Print word for word the first line of the listing below and every line after it, through the line with "random.seed(7)". Leave out the pictures and the rest.

_Given data:_
-=-=-=-=-

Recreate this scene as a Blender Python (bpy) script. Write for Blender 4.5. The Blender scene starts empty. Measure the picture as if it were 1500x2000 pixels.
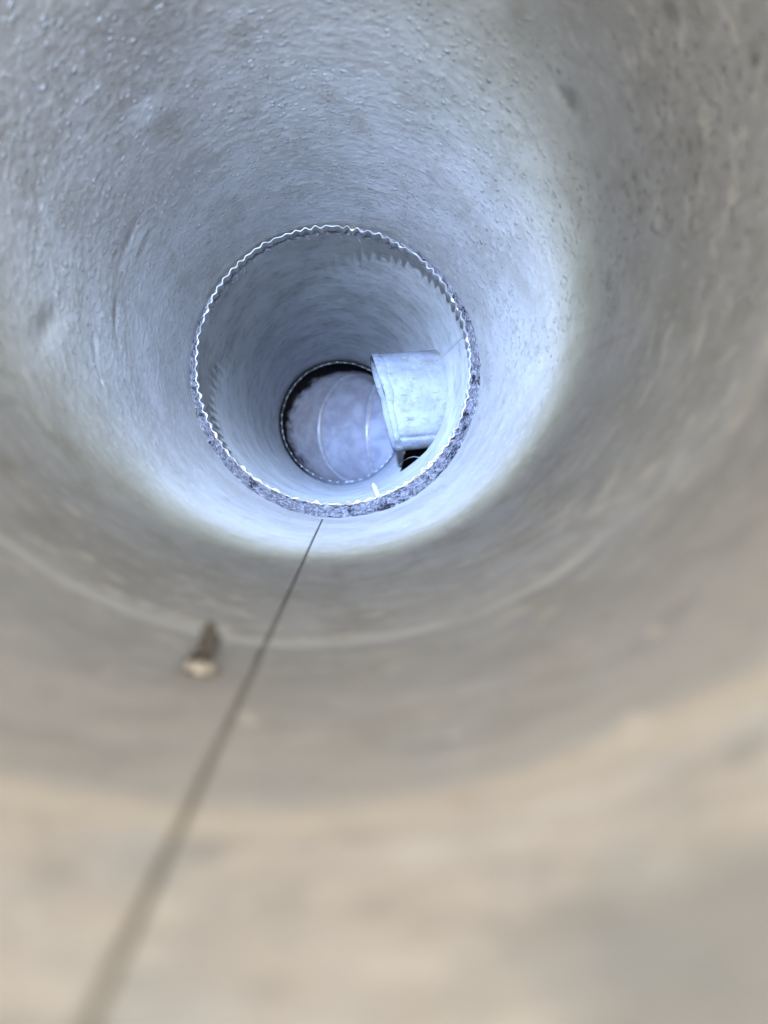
import bpy, math, random
import numpy as np
from mathutils import Vector, Matrix, Euler

C = bpy.context.scene.collection
SC = bpy.context.scene
PI = math.pi
R = 0.075                      # radius of the crimped duct in metres; all layout numbers are in R
rng = np.random.default_rng(7)
random.seed(7)

# ------------------------------------------------------------------ camera
F = 1300.0                     # focal length in pixels of the 1500x2000 photograph
CAM = np.array([0.0868, 0.0, -0.7245])
cam_d = bpy.data.cameras.new("camera")
cam = bpy.data.objects.new("camera", cam_d)
C.objects.link(cam)
cam_d.sensor_fit = 'VERTICAL'
cam_d.sensor_height = 36.0
cam_d.lens = 36.0 * F / 2000.0
cam_d.clip_start = 0.0005
cam_d.clip_end = 23.0
cam.location = CAM * R
yaw = math.atan((678 - 750) / F)       # the duct axis vanishes at pixel (678, 912)
pitch = math.atan((1000 - 912) / F)
cam.rotation_euler = Euler((PI / 2 - pitch, 0, yaw), 'XYZ')
cam_d.dof.use_dof = True
cam_d.dof.focus_distance = 5.0 * R
cam_d.dof.aperture_fstop = 10.5
cam_d.dof.aperture_blades = 0
SC.camera = cam

# ------------------------------------------------------------------ daylight at the mouth of the duct
W = bpy.data.worlds.new("World")
SC.world = W
W.use_nodes = True
bg = W.node_tree.nodes["Background"]
bg.inputs[0].default_value = (1.0, 0.94, 0.84, 1)
bg.inputs[1].default_value = 3.55

# ------------------------------------------------------------------ the torch held at the mouth of the duct
L_POS = np.array([-0.615, -3.0, 0.63])
L_AX = Vector((0.094, 0.990, -0.102)).normalized()
L_HALF = math.radians(10.55)
sp = bpy.data.lights.new("torch", 'SPOT')
torch = bpy.data.objects.new("torch", sp)
C.objects.link(torch)
torch.location = L_POS * R
torch.rotation_euler = L_AX.to_track_quat('-Z', 'Y').to_euler()
sp.energy = 46
sp.color = (0.57, 0.70, 1.0)
sp.shadow_soft_size = 0.0065
sp.spot_size = 2 * (L_HALF + math.radians(0.75))
sp.spot_blend = 0.30
# a white LED: blue-white in the middle of its beam, yellow at the edge
sp.use_nodes = True
nt = sp.node_tree
em = nt.nodes["Emission"]
tc = nt.nodes.new("ShaderNodeTexCoord")
sep = nt.nodes.new("ShaderNodeSeparateXYZ")
nt.links.new(tc.outputs["Normal"], sep.inputs[0])
ac = nt.nodes.new("ShaderNodeMath"); ac.operation = 'ABSOLUTE'
nt.links.new(sep.outputs[2], ac.inputs[0])
acs = nt.nodes.new("ShaderNodeMath"); acs.operation = 'ARCCOSINE'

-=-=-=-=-

_Result for this task:_
Recreate this scene as a Blender Python (bpy) script. Write for Blender 4.5. The Blender scene starts empty. Measure the picture as if it were 1500x2000 pixels.
import bpy, math, random
import numpy as np
from mathutils import Vector, Matrix, Euler

C = bpy.context.scene.collection
SC = bpy.context.scene
PI = math.pi
R = 0.075                      # radius of the crimped duct in metres; all layout numbers are in R
rng = np.random.default_rng(7)
random.seed(7)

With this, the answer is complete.